## start Data lines

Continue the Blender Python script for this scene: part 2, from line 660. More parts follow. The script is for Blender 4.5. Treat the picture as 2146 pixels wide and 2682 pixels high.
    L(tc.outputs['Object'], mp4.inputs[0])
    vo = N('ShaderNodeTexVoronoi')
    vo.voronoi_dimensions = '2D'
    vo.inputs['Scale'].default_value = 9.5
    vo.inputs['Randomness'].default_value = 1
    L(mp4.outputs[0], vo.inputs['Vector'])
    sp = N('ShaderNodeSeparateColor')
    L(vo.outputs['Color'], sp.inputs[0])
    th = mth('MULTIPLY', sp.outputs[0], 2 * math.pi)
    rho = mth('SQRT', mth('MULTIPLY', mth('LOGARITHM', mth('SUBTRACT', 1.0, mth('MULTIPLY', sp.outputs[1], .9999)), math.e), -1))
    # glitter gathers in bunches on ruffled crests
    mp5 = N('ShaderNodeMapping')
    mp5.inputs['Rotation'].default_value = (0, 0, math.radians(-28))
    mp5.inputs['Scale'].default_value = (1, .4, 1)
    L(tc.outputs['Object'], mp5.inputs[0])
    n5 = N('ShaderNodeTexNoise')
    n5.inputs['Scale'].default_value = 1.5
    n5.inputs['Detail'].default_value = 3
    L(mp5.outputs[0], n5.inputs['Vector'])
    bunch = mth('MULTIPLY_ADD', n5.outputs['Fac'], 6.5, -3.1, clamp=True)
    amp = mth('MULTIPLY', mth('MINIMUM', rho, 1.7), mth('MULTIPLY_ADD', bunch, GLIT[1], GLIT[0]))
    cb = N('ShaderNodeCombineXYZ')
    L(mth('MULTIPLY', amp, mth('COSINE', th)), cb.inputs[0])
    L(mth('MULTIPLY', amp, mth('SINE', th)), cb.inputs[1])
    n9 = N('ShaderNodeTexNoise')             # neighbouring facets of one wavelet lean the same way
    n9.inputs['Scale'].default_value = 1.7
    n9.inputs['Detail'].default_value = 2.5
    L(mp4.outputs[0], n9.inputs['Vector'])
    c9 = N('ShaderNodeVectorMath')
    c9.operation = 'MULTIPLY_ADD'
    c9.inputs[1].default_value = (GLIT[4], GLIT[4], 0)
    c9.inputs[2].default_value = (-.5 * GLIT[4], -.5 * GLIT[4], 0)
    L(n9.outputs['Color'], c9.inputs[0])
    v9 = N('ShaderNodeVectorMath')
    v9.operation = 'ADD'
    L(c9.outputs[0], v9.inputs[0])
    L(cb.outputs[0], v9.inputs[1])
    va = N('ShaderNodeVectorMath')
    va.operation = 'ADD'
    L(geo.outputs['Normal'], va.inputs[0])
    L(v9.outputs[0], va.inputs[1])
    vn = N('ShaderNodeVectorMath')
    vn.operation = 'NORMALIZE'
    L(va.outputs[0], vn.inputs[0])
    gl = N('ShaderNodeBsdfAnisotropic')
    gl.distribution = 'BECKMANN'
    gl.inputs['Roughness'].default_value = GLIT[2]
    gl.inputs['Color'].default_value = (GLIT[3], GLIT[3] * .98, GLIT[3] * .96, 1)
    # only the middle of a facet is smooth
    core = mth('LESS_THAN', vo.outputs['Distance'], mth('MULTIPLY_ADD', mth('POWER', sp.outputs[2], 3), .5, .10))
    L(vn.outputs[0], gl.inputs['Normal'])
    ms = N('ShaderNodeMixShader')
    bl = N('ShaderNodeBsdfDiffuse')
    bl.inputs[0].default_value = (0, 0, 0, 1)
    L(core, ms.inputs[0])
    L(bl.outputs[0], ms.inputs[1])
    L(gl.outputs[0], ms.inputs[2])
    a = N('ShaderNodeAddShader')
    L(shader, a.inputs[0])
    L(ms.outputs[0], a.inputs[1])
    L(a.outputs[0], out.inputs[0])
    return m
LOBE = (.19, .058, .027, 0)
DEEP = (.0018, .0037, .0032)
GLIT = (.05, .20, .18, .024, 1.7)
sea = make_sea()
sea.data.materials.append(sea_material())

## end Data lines

=== What you have to do ===
Extract all of the data shown above and repeat it verbatim.

=== Result for this exercise ===
Continue the Blender Python script for this scene: part 2, from line 660. More parts follow. The script is for Blender 4.5. Treat the picture as 2146 pixels wide and 2682 pixels high.
    L(tc.outputs['Object'], mp4.inputs[0])
    vo = N('ShaderNodeTexVoronoi')
    vo.voronoi_dimensions = '2D'
    vo.inputs['Scale'].default_value = 9.5
    vo.inputs['Randomness'].default_value = 1
    L(mp4.outputs[0], vo.inputs['Vector'])
    sp = N('ShaderNodeSeparateColor')
    L(vo.outputs['Color'], sp.inputs[0])
    th = mth('MULTIPLY', sp.outputs[0], 2 * math.pi)
    rho = mth('SQRT', mth('MULTIPLY', mth('LOGARITHM', mth('SUBTRACT', 1.0, mth('MULTIPLY', sp.outputs[1], .9999)), math.e), -1))
    # glitter gathers in bunches on ruffled crests
    mp5 = N('ShaderNodeMapping')
    mp5.inputs['Rotation'].default_value = (0, 0, math.radians(-28))
    mp5.inputs['Scale'].default_value = (1, .4, 1)
    L(tc.outputs['Object'], mp5.inputs[0])
    n5 = N('ShaderNodeTexNoise')
    n5.inputs['Scale'].default_value = 1.5
    n5.inputs['Detail'].default_value = 3
    L(mp5.outputs[0], n5.inputs['Vector'])
    bunch = mth('MULTIPLY_ADD', n5.outputs['Fac'], 6.5, -3.1, clamp=True)
    amp = mth('MULTIPLY', mth('MINIMUM', rho, 1.7), mth('MULTIPLY_ADD', bunch, GLIT[1], GLIT[0]))
    cb = N('ShaderNodeCombineXYZ')
    L(mth('MULTIPLY', amp, mth('COSINE', th)), cb.inputs[0])
    L(mth('MULTIPLY', amp, mth('SINE', th)), cb.inputs[1])
    n9 = N('ShaderNodeTexNoise')             # neighbouring facets of one wavelet lean the same way
    n9.inputs['Scale'].default_value = 1.7
    n9.inputs['Detail'].default_value = 2.5
    L(mp4.outputs[0], n9.inputs['Vector'])
    c9 = N('ShaderNodeVectorMath')
    c9.operation = 'MULTIPLY_ADD'
    c9.inputs[1].default_value = (GLIT[4], GLIT[4], 0)
    c9.inputs[2].default_value = (-.5 * GLIT[4], -.5 * GLIT[4], 0)
    L(n9.outputs['Color'], c9.inputs[0])
    v9 = N('ShaderNodeVectorMath')
    v9.operation = 'ADD'
    L(c9.outputs[0], v9.inputs[0])
    L(cb.outputs[0], v9.inputs[1])
    va = N('ShaderNodeVectorMath')
    va.operation = 'ADD'
    L(geo.outputs['Normal'], va.inputs[0])
    L(v9.outputs[0], va.inputs[1])
    vn = N('ShaderNodeVectorMath')
    vn.operation = 'NORMALIZE'
    L(va.outputs[0], vn.inputs[0])
    gl = N('ShaderNodeBsdfAnisotropic')
    gl.distribution = 'BECKMANN'
    gl.inputs['Roughness'].default_value = GLIT[2]
    gl.inputs['Color'].default_value = (GLIT[3], GLIT[3] * .98, GLIT[3] * .96, 1)
    # only the middle of a facet is smooth
    core = mth('LESS_THAN', vo.outputs['Distance'], mth('MULTIPLY_ADD', mth('POWER', sp.outputs[2], 3), .5, .10))
    L(vn.outputs[0], gl.inputs['Normal'])
    ms = N('ShaderNodeMixShader')
    bl = N('ShaderNodeBsdfDiffuse')
    bl.inputs[0].default_value = (0, 0, 0, 1)
    L(core, ms.inputs[0])
    L(bl.outputs[0], ms.inputs[1])
    L(gl.outputs[0], ms.inputs[2])
    a = N('ShaderNodeAddShader')
    L(shader, a.inputs[0])
    L(ms.outputs[0], a.inputs[1])
    L(a.outputs[0], out.inputs[0])
    return m
LOBE = (.19, .058, .027, 0)
DEEP = (.0018, .0037, .0032)
GLIT = (.05, .20, .18, .024, 1.7)
sea = make_sea()
sea.data.materials.append(sea_material())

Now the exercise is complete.